## [Raw data]
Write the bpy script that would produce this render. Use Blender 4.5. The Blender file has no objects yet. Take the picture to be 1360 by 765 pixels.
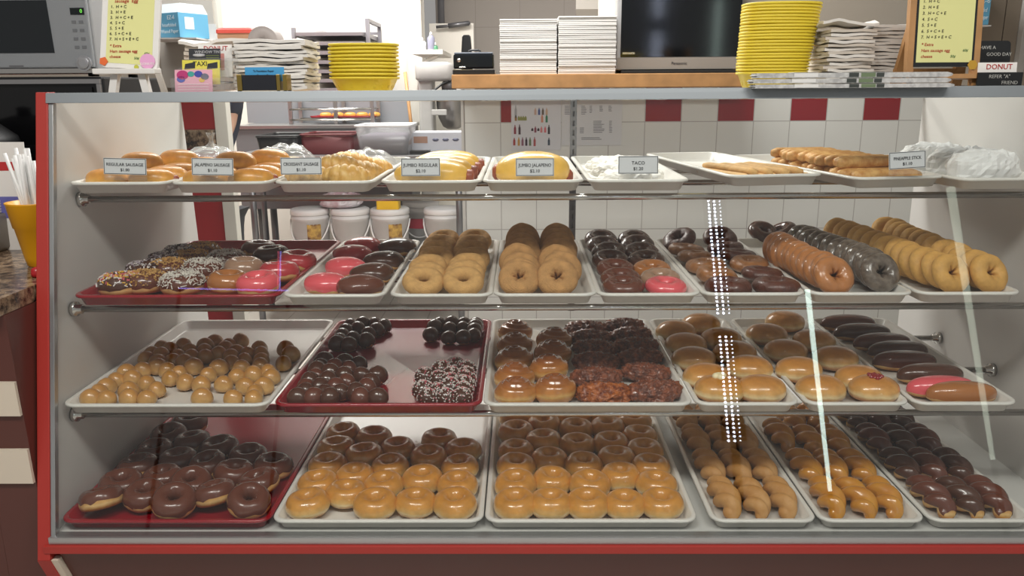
import bpy, math, random
from mathutils import Vector, Matrix, noise
random.seed(7)
PI = math.pi
sc = bpy.context.scene
COL = sc.collection

# ------------------------------------------------------------------ camera
FPX = 1061.7
YAW, PITCH, ROLL = -0.01122, 0.24335, -0.0064
EYE = Vector((0, 0, 1.45))
cy_, sy_, cp_, sp_, cr_, sr_ = math.cos(YAW), math.sin(YAW), math.cos(PITCH), math.sin(PITCH), math.cos(ROLL), math.sin(ROLL)
FWD = Vector((sy_*cp_, cy_*cp_, -sp_))
r0 = Vector((cy_, -sy_, 0)); u0 = r0.cross(FWD)
RGT = r0*cr_ + u0*sr_
UPV = -r0*sr_ + u0*cr_
cam = bpy.data.cameras.new('camera'); cam.sensor_width = 36; cam.lens = FPX/1360*36; cam.clip_start = .02
cob = bpy.data.objects.new('camera', cam); COL.objects.link(cob)
cob.matrix_world = Matrix(((RGT.x, UPV.x, -FWD.x, EYE.x), (RGT.y, UPV.y, -FWD.y, EYE.y), (RGT.z, UPV.z, -FWD.z, EYE.z), (0, 0, 0, 1)))
sc.camera = cob

def ray(px, py):
    return FWD*FPX + RGT*(px-680) - UPV*(py-382.5)
def onZ(px, py, z):
    d = ray(px, py); t = (z-EYE.z)/d.z
    return EYE + d*t
def onY(px, py, Y):
    d = ray(px, py); return EYE + d*(Y/d.y)
def mpp(p):                       # metres per pixel at a point
    return (p-EYE).dot(FWD)/FPX

# ------------------------------------------------------------------ materials
def lin(c):
    if isinstance(c, str):
        c = [int(c[i:i+2], 16)/255 for i in (0, 2, 4)]
        c = [x/12.92 if x <= .04045 else ((x+.055)/1.055)**2.4 for x in c]
    return (c[0], c[1], c[2], 1)
MATS = {}
def M(name, col, rough=.5, metal=0, coat=0, spec=.5, bump=0, bscale=60, var=0, vscale=20, col2=None, emit=0, sss=0):
    if name in MATS: return MATS[name]
    m = bpy.data.materials.new(name); m.use_nodes = True
    nt = m.node_tree; b = nt.nodes['Principled BSDF']
    b.inputs['Base Color'].default_value = lin(col)
    b.inputs['Roughness'].default_value = rough
    b.inputs['Metallic'].default_value = metal
    b.inputs['Coat Weight'].default_value = coat
    b.inputs['Coat Roughness'].default_value = .12
    b.inputs['Specular IOR Level'].default_value = spec
    if sss:
        b.inputs['Subsurface Weight'].default_value = sss
        b.inputs['Subsurface Radius'].default_value = (.01, .005, .003)
    if emit:
        b.inputs['Emission Color'].default_value = lin(col); b.inputs['Emission Strength'].default_value = emit
    if var or bump or col2:
        tc = nt.nodes.new('ShaderNodeTexCoord')
        nz = nt.nodes.new('ShaderNodeTexNoise'); nz.inputs['Scale'].default_value = vscale; nz.inputs['Detail'].default_value = 3
        nt.links.new(tc.outputs['Object'], nz.inputs['Vector'])
        if var or col2:
            rp = nt.nodes.new('ShaderNodeValToRGB')
            a = lin(col); c2 = lin(col2) if col2 else tuple(x*(1-var) for x in a[:3])+(1,)
            rp.color_ramp.elements[0].position = .35; rp.color_ramp.elements[1].position = .65
            rp.color_ramp.elements[0].color = c2; rp.color_ramp.elements[1].color = a
            nt.links.new(nz.outputs['Fac'], rp.inputs['Fac']); nt.links.new(rp.outputs['Color'], b.inputs['Base Color'])
        if bump:
            n2 = nt.nodes.new('ShaderNodeTexNoise'); n2.inputs['Scale'].default_value = bscale; n2.inputs['Detail'].default_value = 4
            nt.links.new(tc.outputs['Object'], n2.inputs['Vector'])
            bp = nt.nodes.new('ShaderNodeBump'); bp.inputs['Strength'].default_value = bump; bp.inputs['Distance'].default_value = .004
            nt.links.new(n2.outputs['Fac'], bp.inputs['Height']); nt.links.new(bp.outputs['Normal'], b.inputs['Normal'])
    MATS[name] = m
    return m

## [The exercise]
Leave out any pictures, please, and quote only the lines from the top of the data through the line that contains "COL = sc.collection".

## [Exercise solution]
Write the bpy script that would produce this render. Use Blender 4.5. The Blender file has no objects yet. Take the picture to be 1360 by 765 pixels.
import bpy, math, random
from mathutils import Vector, Matrix, noise
random.seed(7)
PI = math.pi
sc = bpy.context.scene
COL = sc.collection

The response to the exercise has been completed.